According to the document, one way this will be done is by granting special power to the three big state-owned telecoms:
China Mobile
(941.Hong Kong),
China Unicom
(762.Hong Kong), and
China Telecom
(728. Hong Kong). Dozens of Chinese news outlets ran with the story.
In fact, quietly in October, the China Mobile Communications Association’s metaverse industry committee was set up in part to help select metaverse-related companies. But the latest news reinforces that the major telecoms will be big players, if not steerers, of the nascent industry.
Furthermore, the government embrace of the metaverse is both incentive and warning. Late last year, an influential government think tank published a report laying out all the possible ills the technology could bring, from the “corruption and addiction of youth,” to “technological hegemony.” In January, the National Intellectual Property Administration began a spate of metaverse trademark applications.
But recently, regulatory rhetoric put enough fear into investors to cause a fall in the share prices of some of China’s biggest players.

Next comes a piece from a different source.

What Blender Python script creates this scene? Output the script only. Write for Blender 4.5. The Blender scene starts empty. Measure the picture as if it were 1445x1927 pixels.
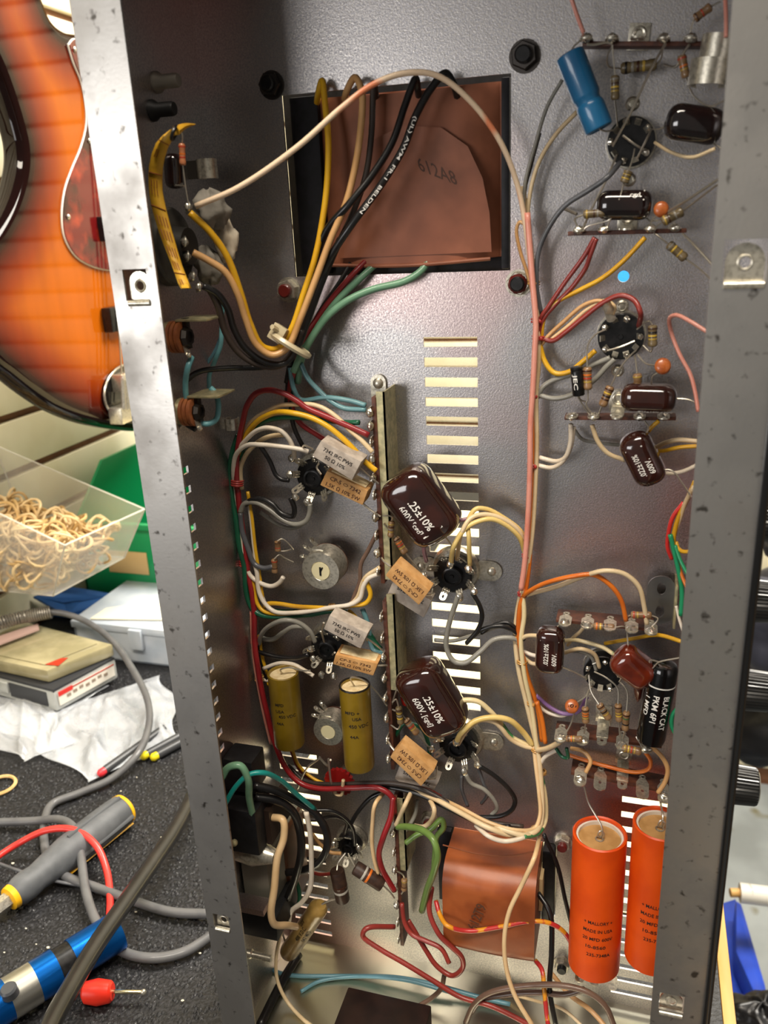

A metaverse-only think tank—Yuanchuang Metaverse Research Institute—recently rated the contenders for success in the emerging field, based on a number of metrics, including technology, capital, and trademark approvals. The top six were
Tencent Holdings
(700.Hong Kong), telecom giant Huawei, e-commerce leader
Alibaba Group Holding
(BABA), search and AI specialist
Baidu
(BIDU), gaming and music company
NetEase
(NTES), and Tik-Tok developer ByteDance.
“The market sees the new vistas of possibility. These technologies may be combined and merged to shape a new digital world, which could have a fundamental impact on the existing digital life,” Li Zheng, a researcher at think tank China Institutes of Contemporary International Relations (CICIR), told Chinese media recently.
New players are sure to emerge with meteoric rises, as Chinese corporate dynamics is known for. Time will tell just how tight the government grip squeezes the sector.